See Stan Lee's Deleted 'Guardians Of The Galaxy' Cameo
Stan Lee has inspired the lives of so many collectors, it would have made sense for The Collector himself to have Stan Lee. That was the original plan in Guardians of the Galaxy. Over the weekend, writer/director James Gunn revealed his first idea for Lee's cameo was to be a piece The Collector's Museum. He would've joined the Chituari soldier, Dark Elf, Adam Warlock's cocoon, Cosmo and Howard the Duck. Groot would have discovered the Marvel legend and Lee would've flipped him off.Initial reports were that Disney rejected this but Gunn has now come out and said that's not the case. In fact, he actually shot the scene and just didn't think it worked that well in the film. Below, you can see an image from the deleted Stan Lee Guardians of the Galaxy cameo scene and read Gunn's story.

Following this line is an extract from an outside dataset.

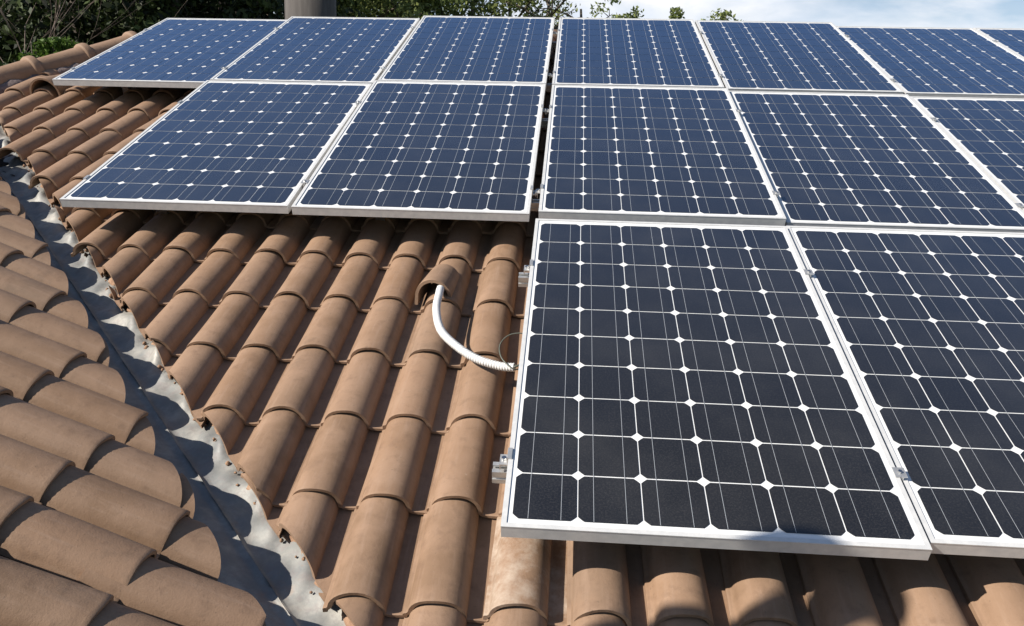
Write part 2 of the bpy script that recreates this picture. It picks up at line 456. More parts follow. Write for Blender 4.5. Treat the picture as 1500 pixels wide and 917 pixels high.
def add_bulk(b, me, mat):
    k = len(b.v)
    for v_ in me.vertices: b.v.append(tuple(mat @ v_.co))
    for p in me.polygons: b.f.append(tuple(k + q for q in p.vertices))
def place_main(entry, individual):
    d, i, j, u, v = entry
    rot = Matrix.Rotation(jit(0.018), 4, 'Z') @ Matrix.Rotation(jit(0.016), 4, 'Y')
    mat = Matrix.Translation((u + jit(0.0025), v + jit(0.007), TN0 + jit(0.0012))) @ rot
    near = min((Vector((u + a, v + b_)) - CUT_C).dot(CUT_N) for a, b_ in ((-.09, 0), (.14, 0), (-.09, .4), (.14, .4)))
    far = max((Vector((u + a, v + b_)) - CUT_C).dot(CUT_N) for a, b_ in ((-.09, 0), (.14, 0), (-.09, .4), (.14, .4)))
    fh = max((Vector((u + a, v + b_)) - HIP_A).dot(HIP_N) for a, b_ in ((-.09, 0), (.14, 0), (-.09, .4), (.14, .4)))
    lime = (i, j) == (1, 5)
    m = M_LIME if lime else M_TILE
    crest = (Vector((u, v)) - CUT_C).dot(CUT_N)
    if (i, j) in ((-9, 0), (-14, -3), (-12, -2), (-7, 1), (-1, 5)): far = -1      # lip left whole, its open end hangs over the sheet
    if far > 0 or fh > -0.02 or v + TL > RIDGE_V + 0.02:
        bm = tile_bm(1000 + i * 37 + j)
        inv = mat.inverted()
        for co, nrm in ((CUT_C + CUT_N * jit(0.012), CUT_N), (HIP_A - HIP_N * 0.02, HIP_N), (Vector((0, RIDGE_V)), Vector((0, 1)))):
            if nrm is CUT_N: co = co + CUT_D * (Vector((u, v + .15)) - co).dot(CUT_D)
            c3 = inv @ Vector((co.x, co.y, TN0)); n3 = inv.to_3x3() @ Vector((nrm.x + (jit(0.06) if nrm is CUT_N else 0), nrm.y, 0)).normalized()
            if not cut_bm(bm, c3, n3): break
        if len(bm.verts) < 8: bm.free(); return
        me = bm_mesh(bm, 'roof_tile', m)
    else:
        me = FULL[random.randrange(5)]
        if lime: me = me.copy(); me.materials[0] = m
    if individual:
        o = link('roof_tile', me, MAIN, mat)
        if lime: o['label'] = 'lime stained pale tile'
    else: add_bulk(bulk, me, mat)
for e in vis: place_main(e, True)
for e in rest: place_main(e, False)
o = link('roof_tile_field', bulk.mesh('roof_tile_field', M_TILE, True, False), MAIN); o['kind'] = 'stuff'
# boarding under the tiles, cut off along the valley and the hip
dz = -0.262
va = CUT_C - CUT_D * 3.9; vb = CUT_C + CUT_D * 5.2
deck = MB()
poly = [(vb.x + .02, vb.y), (6.3, vb.y), (6.3, RIDGE_V + .02), (-2.85, RIDGE_V + .02), (HIP_A.x - .35, HIP_A.y - .62), (va.x, va.y)]
deck.v += [(x, y, dz) for x, y in poly] + [(x, y, dz - 0.05) for x, y in poly]
k = len(poly); deck.f += [tuple(range(k)), tuple(range(2 * k - 1, k - 1, -1))] + [(q, (q + 1) % k, k + (q + 1) % k, k + q) for q in range(k)]
link('roof_deck', deck.mesh('roof_deck', M_DECK), MAIN)

# hip and ridge caps with rolled collars
def cap_mesh(length, r0, r1):
    mb = MB(); seg = 16
    ys = [0, 0.004, 0.012, 0.045, 0.053, 0.058, 0.075, 0.15, 0.25, length]
    rr = [r0 + .013, r0 + .0165, r0 + .019, r0 + .019, r0 + .015, r0 + 0.003, r0, r0 + (r1 - r0) * .3, r0 + (r1 - r0) * .6, r1]
    for y, r in zip(ys, rr):
        for q in range(seg + 1):
            a = math.pi * (-0.10 + 1.20 * q / seg); mb.v.append((r * math.cos(a), y, r * 1.0 * math.sin(a)))
    b = len(mb.v)
    for y, r in zip(ys, rr):
        for q in range(seg + 1):
            a = math.pi * (-0.10 + 1.20 * q / seg); mb.v.append(((r - .013) * math.cos(a), y, (r - .013) * math.sin(a)))
    w = seg + 1; ny = len(ys)
    for i in range(ny - 1):
        for q in range(seg):
            A = i * w + q
            mb.f.append((A, A + 1, A + w + 1, A + w)); mb.f.append((b + A + 1, b + A, b + A + w, b + A + w + 1))
        mb.f.append((i * w, (i + 1) * w, b + (i + 1) * w, b + i * w)); mb.f.append((i * w + seg, b + i * w + seg, b + (i + 1) * w + seg, (i + 1) * w + seg))
    for q in range(seg):
        mb.f.append((q, b + q, b + q + 1, q + 1)); A = (ny - 1) * w + q; mb.f.append((A, A + 1, b + A + 1, b + A))
    me = mb.mesh('hip_cap', M_TILE, True)
    bm = bmesh.new(); bm.from_mesh(me)
    for e in bm.edges:
        if len(e.link_faces) == 2 and e.calc_face_angle(0) > R_(50): e.smooth = False
    bm.to_mesh(me); bm.free(); return me
CAP = cap_mesh(0.46, 0.088, 0.078)
hipdir = Vector((HIP_D.x, HIP_D.y, 0))
ang = math.atan2(-HIP_D.x, HIP_D.y)
j0 = Vector((-3.6157, 2.4031)); step = 0.40
for k in range(-3, 3):
    p = j0 + HIP_D * (k * step)
    if p.y > RIDGE_V - 0.25: break
    # collar faces up the slope: the cap above is laid first
    link('hip_cap', CAP, MAIN, Matrix.Translation((p.x + HIP_D.x * 0.03, p.y + HIP_D.y * 0.03, -0.160 + jit(.003))) @ Matrix.Rotation(ang + math.pi + jit(.02), 4, 'Z') @ Matrix.Rotation(jit(.05) , 4, 'Y'))
RB = MB()
RCAP = CAP
for k in range(0, 23):
    add_bulk(RB, RCAP, Matrix.Translation((-2.82 + 0.40 * k, RIDGE_V + 0.03, -0.225)) @ Matrix.Rotation(-math.pi / 2, 4, 'Z'))
link('ridge_cap', RB.mesh('ridge_cap', M_TILE, True, False), MAIN)
# mortar under the hip caps
hm = MB()
path = []
r = random.Random(5)
n = 60
for side in (-0.075, 0.075):
    pts = []; rad = []
    for q in range(n):
        p = HIP_A + HIP_D * (-1.2 + 2.6 * q / (n - 1)) - HIP_N * side
        if p.y > RIDGE_V - 0.05: break
        pts.append((p.x + r.uniform(-.008, .008), p.y + r.uniform(-.008, .008), -0.205 + r.uniform(-.01, .01))); rad.append(0.05 + r.uniform(-.008, .01))
    hm.tube(pts, rad, 10)
M_HIPM, t, b = pmat('old_grey_mortar', (0.16, 0.13, 0.12), 0.95)
nn = noise(t, 30, 6, 0.7); t.links.new(ramp(t, nn, [(0.3, (0.10, 0.075, 0.075)), (0.7, (0.23, 0.18, 0.17))]), b.inputs['Base Color']); bump(t, b, nn, .8, .01)
link('hip_mortar', hm.mesh('hip_mortar', M_HIPM, True), MAIN)

# crumbly mortar along the cut tiles of the valley
mm = MB(); r = random.Random(11)
pts = []; rad = []
n = 150
for q in range(n):
    s_ = -2.9 + 4.6 * q / (n - 1)
    p = CUT_C + CUT_D * s_ - CUT_N * (0.034 + 0.013 * math.sin(q * 1.7) + r.uniform(-.010, .012))
    pts.append((p.x, p.y, TN0 - 0.021 + r.uniform(-.006, .006))); rad.append(0.016 + r.uniform(-.005, .006))
mm.tube(pts, rad, 8)
for q in range(170):
    s_ = r.uniform(-2.9, 1.7); p = CUT_C + CUT_D * s_ - CUT_N * r.uniform(-0.012, 0.06)
    rr_ = r.uniform(.003, .010); z = TN0 + r.uniform(-.022, -.006)
    mm.tube([(p.x, p.y, z - rr_), (p.x + r.uniform(-.004, .004), p.y, z), (p.x, p.y + r.uniform(-.004, .004), z + rr_)], [rr_ * .6, rr_ * 1.2, rr_ * .5], 5)
link('valley_mortar', mm.mesh('valley_mortar', M_MORTAR, True), MAIN)

# raised vent tile beside the upper left panel
vp = [(HW * 1.42 * math.cos(math.pi * (1 - q / 18)) , 0.118 * math.sin(math.pi * (1 - q / 18)) ** 0.9) for q in range(19)]
vp = [(-0.098, -0.01)] + vp + [(0.098, -0.01)]
def arch_mesh(prof, ys, scale, name, m, th=0.012, zs=None):
    mb = MB(); n = len(prof)
    und = []
    for i, (x, z) in enumerate(prof):
        a = Vector(prof[max(i - 1, 0)]); c = Vector(prof[min(i + 1, n - 1)]); d = (c - a).normalized(); und.append((x + d.y * th, z - d.x * th))
    for k, y in enumerate(ys):
        sx_, sz_, z0 = scale[k]
        mb.v += [(x * sx_, y, z * sz_ + z0) for x, z in prof] + [(x * sx_, y, z * sz_ + z0) for x, z in und]
    w = 2 * n
    for k in range(len(ys) - 1):
        A = k * w; B = A + w
        for i in range(n - 1):
            mb.f.append((A + i, A + i + 1, B + i + 1, B + i)); mb.f.append((A + n + i + 1, A + n + i, B + n + i, B + n + i + 1))
        mb.f.append((A, B, B + n, A + n)); mb.f.append((A + n - 1, A + 2 * n - 1, B + 2 * n - 1, B + n - 1))
    for A in (0, (len(ys) - 1) * w):
        for i in range(n - 1): mb.f.append((A + i, A + n + i, A + n + i + 1, A + i + 1))
    me = mb.mesh(name, m, True)
    bm = bmesh.new(); bm.from_mesh(me)
    for e in bm.edges:
        if len(e.link_faces) == 2 and e.calc_face_angle(0) > R_(50): e.smooth = False
    bm.to_mesh(me); bm.free(); return me
vent = arch_mesh(vp, [0, .004, .02, .10, .18, .27, .36], [(1, .98, .012), (1.0, 1.0, .012), (1, .99, .011), (.95, .86, .01), (.85, .72, .008), (.76, .6, .004), (.70, .52, .0)], 'vent_tile', M_TILE)
link('vent_tile', vent, MAIN, Matrix.Translation((-3.300, 1.995, TN0 + 0.030)))

# ------------------------------------------------------------------ left wing slope
LO = Vector((-1.14401801, -1.190683, -0.090497)); DL = Vector((0.9133037, -0.09731019, -0.39548334)).normalized(); EL = Vector((-0.05782232, 0.9302212, -0.36241564)).normalized()
NL = DL.cross(EL).normalized(); EL = NL.cross(DL).normalized()
ML = Matrix.Identity(4)
for r_i in range(3):
    ML[r_i][0] = EL[r_i]; ML[r_i][1] = -DL[r_i]; ML[r_i][2] = NL[r_i]; ML[r_i][3] = LO[r_i]
LEFT = empty('tiled_roof', 'brown clay tiled roof slope at lower left running down into the metal valley', 'roof', MR @ ML)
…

Here's the image from Gunn's Instagram.
And here's what Gunn said about it:
At a panel on Sunday at Dragoncon, I talked about a deleted @realstanlee cameo in Guardians, and promised the folks there I'd post a photo on Instagram – so here it is! As you can see, this is not Stan, but a double. In the original cut of the film, when the Guardians enter the Collector's museum, Rocket looks over and sees Cosmo the dog in one display case, Quill looks over into another display case and is surprised by a tentacle slapping against the glass, and Groot looks over and sees, in another display case, Stan Lee. In one take, Stan Lee just slowly turns up his finger, flipping off Groot. We shot this footage with a Stan Lee double because Stan wasn't able to come to the UK at the time. The plan was to shoot Stan in the same lighting when I was back in LA, and we'd digitally replace the double's head with Stan's actual head (not quite as difficult as it sounds). Although I thought the cameo was funny, I thought the flipping off joke was too similar to the moment earlier in the film where Quill flips off the Nova Corps, so I excised that part of it immediately. A couple of the guys at Marvel thought Stan Lee in a case was too broad of a joke in general, and that it took the audience out of the movie. I argued about it for a bit, but we ended up not keeping it in the film. In a pretty typical case of Internet-journalism-telephone, articles online yesterday said that Disney forbade the scene because of standards . However, that's incorrect – no one at Disney ever even saw the scene, and it was cut solely for creative reasons.